L'ART - COMME L'HOMME -
L'art - comme l'homme - est plus que jamais plongé dans l'éternelle lutte des Ténèbres et de la Lumière. Car l'art, venant de l'homme et y retournant, n'est pas neutre.
Nulle esthétique digne de ce nom sans éthique. Et l'éthique et l'esthétique en réalité ne font qu'un. la question est seulement de savoir, jusqu'en l'art même, si l'on accepte de perdre l'homme ou si l'on tente de le sauver. André Malraux, dans "Le Musée Imaginaire", écrit : "De la guerre, démon majeur, aux complexes, démons mineurs, le domaine démoniaque - présent plus ou moins subtilement dans tous les arts barbares - est rentré en scène. Le domaine démoniaque, c'est celui de tout ce qui, en l'homme, aspire à le détruire." Parole d'autant plus terrible, qu'il est infiniment plus facile, en art comme ailleurs, de désintégrer que de coordonner, d'exalter l'horrible que de susciter de l'ineffable, de détruire que de construire, et que nous savons bien que toute Ténèbre ici-bas porte en elle-même aussi quelque chose de fascinant - comme la mort. Parole à faire frémir tous ceux qui se figurent qu'il suffit d'affubler d'un isme révélateur la dénomination de n'importe quelle sorte d'"art" pour humainement, et donc esthétiquement, le justifier.
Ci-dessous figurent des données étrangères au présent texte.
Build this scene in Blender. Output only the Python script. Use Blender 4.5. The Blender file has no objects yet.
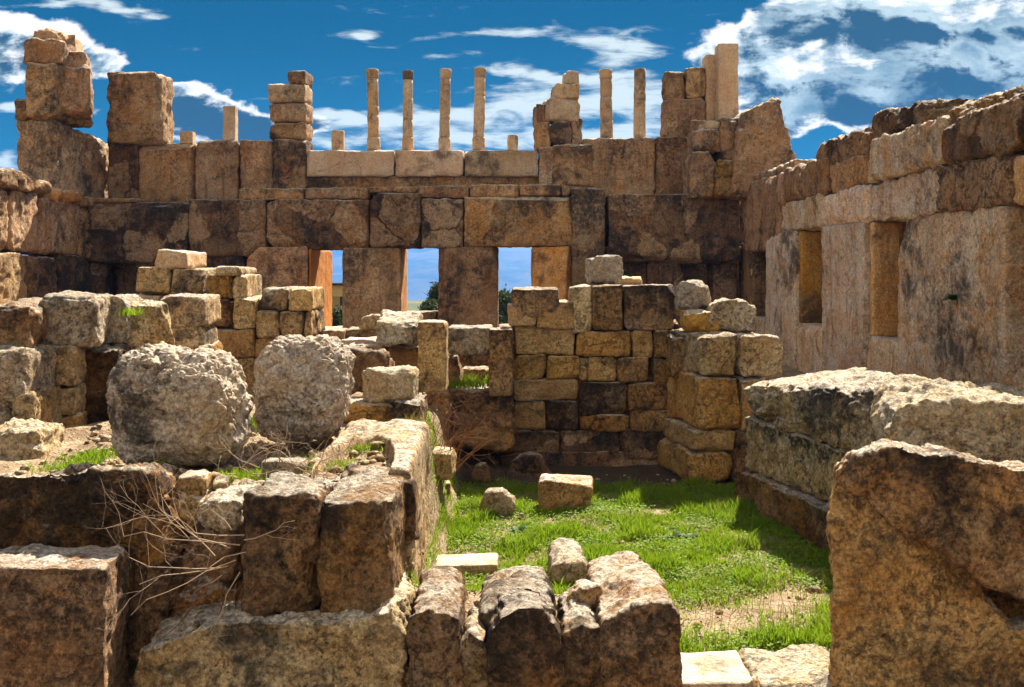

Car véritablement ne vaut jamais, et donc jusqu'en l'art même d'une époque si férue par ailleurs de dignité humaine, que de sauver le plus haut de l'homme en l'homme, c'est-à-dire son âme, c'est-à-dire cela qui, né du temps, s'inscrit déjà, dans une éternelle Mémoire, hors du temps. Tout le reste, quand il n'est pas attentatoire, par l'âme de l'homme, à l'âme même du monde, n'est rien.